A former Microsoft manager Brian Jorgenson, and his friend Sean Stokke, have been charged for insider trading by the US securities regulator.
The Securities and Exchange Commission alleged that Mr Jorgenson tipped off Mr Stokke about the firm's announcements before they were public knowledge.
Mr Stokke used this information to trade shares and two shared the profits from such trades, the regulator said.
It said they made $393,125 (£240,000) in profits over an 18-month period.
"For every stock market winner, there is a loser, and trading on confidential inside information is a cheater's way of gaining at the expense of others," Jenny Durkan, a US attorney, said in a statement.

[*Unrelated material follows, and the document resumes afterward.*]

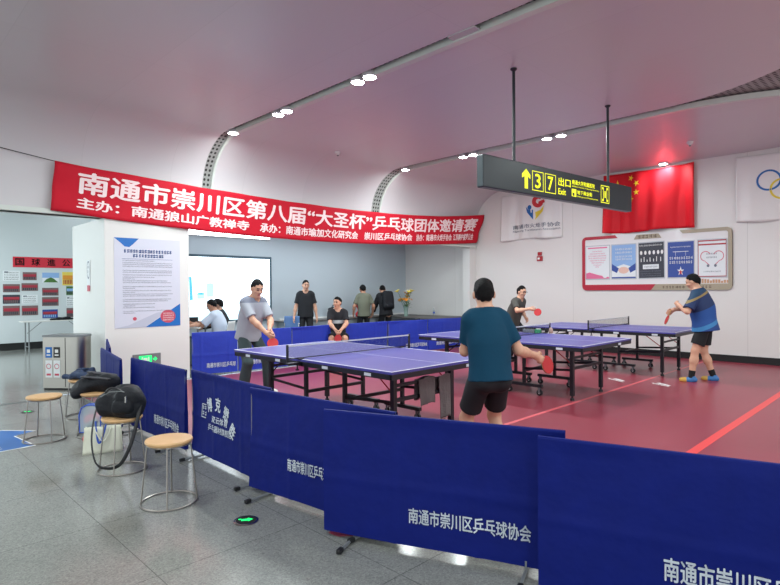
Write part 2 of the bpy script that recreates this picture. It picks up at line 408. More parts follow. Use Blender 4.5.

The commission said the two traded shares based on insider information between April 2012 and October this year.
It said the first trade was carried out ahead of Microsoft's announcement in April 2012 that it would invest $300m in Barnes & Nobel's e-reader and digital media business.
The regulator said the pair purchased Barnes & Noble call options ahead of the announcement, "which they sold for almost $185,000 in illicit profits".
In July this year, they traded in advance of Microsoft's fourth-quarter earnings.
"They knew that Microsoft's earnings were going to fall well short of analysts' consensus estimates and bought Microsoft options," the regulator said, adding that they made profits of over $195,000 when they sold the options.
They also traded ahead of the Microsoft's first-quarter earnings in October this year, which the commission said they knew "would exceed analysts' consensus estimates".
"This time, in an effort to conceal their fraud, instead of trading directly in Microsoft options, they traded in options of the Technology Select Sector SPDR Fund, which held Microsoft common stock," it alleged.
They made almost $13,000 in profits from the trade.
Microsoft said it had "zero tolerance for insider trading. We helped the government with its investigation and terminated the employee".